**Task description:** Leave out the pictures, then reproduce the rest of the material exactly.

--- start of Data extract ---

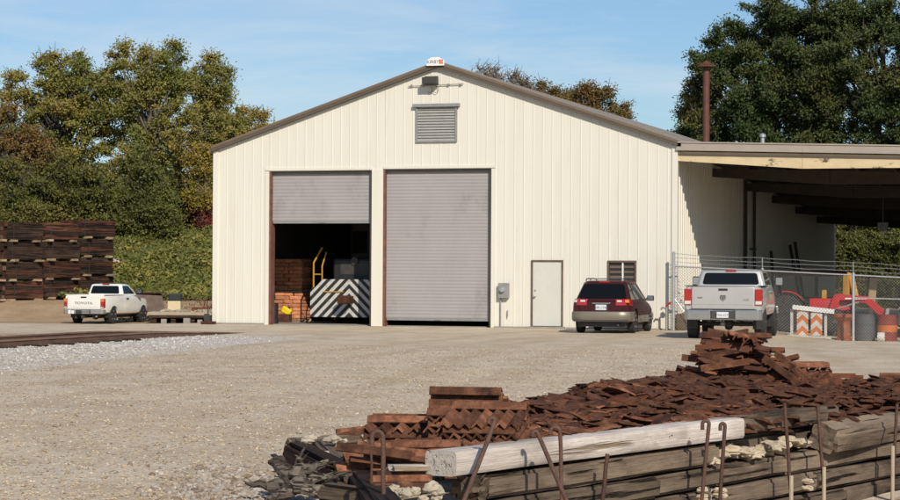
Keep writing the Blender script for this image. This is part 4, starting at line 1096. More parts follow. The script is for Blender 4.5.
boom('yellow_post', 'short yellow post between the tractor fender and the loader', 824, 70.0, [(824, 303), (824.5, 290)], .10, YELLOW)
# tractor implement / shelf under canopy
q0 = P(777, 273, 84); 
t = thing('storage_rack', 'orange-red steel rack beam on dark legs deep under the canopy', 'rack', (q0.x, q0.y, 0), 0)
m = MB(); z = P(800, 273.5, 84).z; m.bb(0, 2.9, -.05, .05, z-.1, z+.1); m.build('rack_beam', mat('rack_orange', (.28, .06, .03), (.2, .045, .025), 4, .7), t)
m = MB()
for X in (.1, 1.5, 2.8): m.bb(X-.05, X+.05, -.05, .05, -.5, z-.1)
m.bb(0, 2.9, -.5, .5, .8, .86); m.build('rack_leg', DARKM, t)
for (ax, ay, bx, by, D, lb) in ((776, 303, 771, 251, 82, 'single dark pole leaning on the shaded side wall'), (803, 303, 790, 245, 86, 'left one of two dark poles leaning together on the shaded wall'), (806, 303, 795, 242, 86.4, 'right one of two dark poles leaning together on the shaded wall')):
    a = P(ax, ay, D); b2 = P(bx, by, D+.6); a.z = gz(a.x, a.y); m = MB(); m.tube([a, b2], .06, 7); tag(m.build('leaning_pole', DARKM), lb, 'pole')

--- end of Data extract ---

**Solved problem:**
Keep writing the Blender script for this image. This is part 4, starting at line 1096. More parts follow. The script is for Blender 4.5.
boom('yellow_post', 'short yellow post between the tractor fender and the loader', 824, 70.0, [(824, 303), (824.5, 290)], .10, YELLOW)
# tractor implement / shelf under canopy
q0 = P(777, 273, 84); 
t = thing('storage_rack', 'orange-red steel rack beam on dark legs deep under the canopy', 'rack', (q0.x, q0.y, 0), 0)
m = MB(); z = P(800, 273.5, 84).z; m.bb(0, 2.9, -.05, .05, z-.1, z+.1); m.build('rack_beam', mat('rack_orange', (.28, .06, .03), (.2, .045, .025), 4, .7), t)
m = MB()
for X in (.1, 1.5, 2.8): m.bb(X-.05, X+.05, -.05, .05, -.5, z-.1)
m.bb(0, 2.9, -.5, .5, .8, .86); m.build('rack_leg', DARKM, t)
for (ax, ay, bx, by, D, lb) in ((776, 303, 771, 251, 82, 'single dark pole leaning on the shaded side wall'), (803, 303, 790, 245, 86, 'left one of two dark poles leaning together on the shaded wall'), (806, 303, 795, 242, 86.4, 'right one of two dark poles leaning together on the shaded wall')):
    a = P(ax, ay, D); b2 = P(bx, by, D+.6); a.z = gz(a.x, a.y); m = MB(); m.tube([a, b2], .06, 7); tag(m.build('leaning_pole', DARKM), lb, 'pole')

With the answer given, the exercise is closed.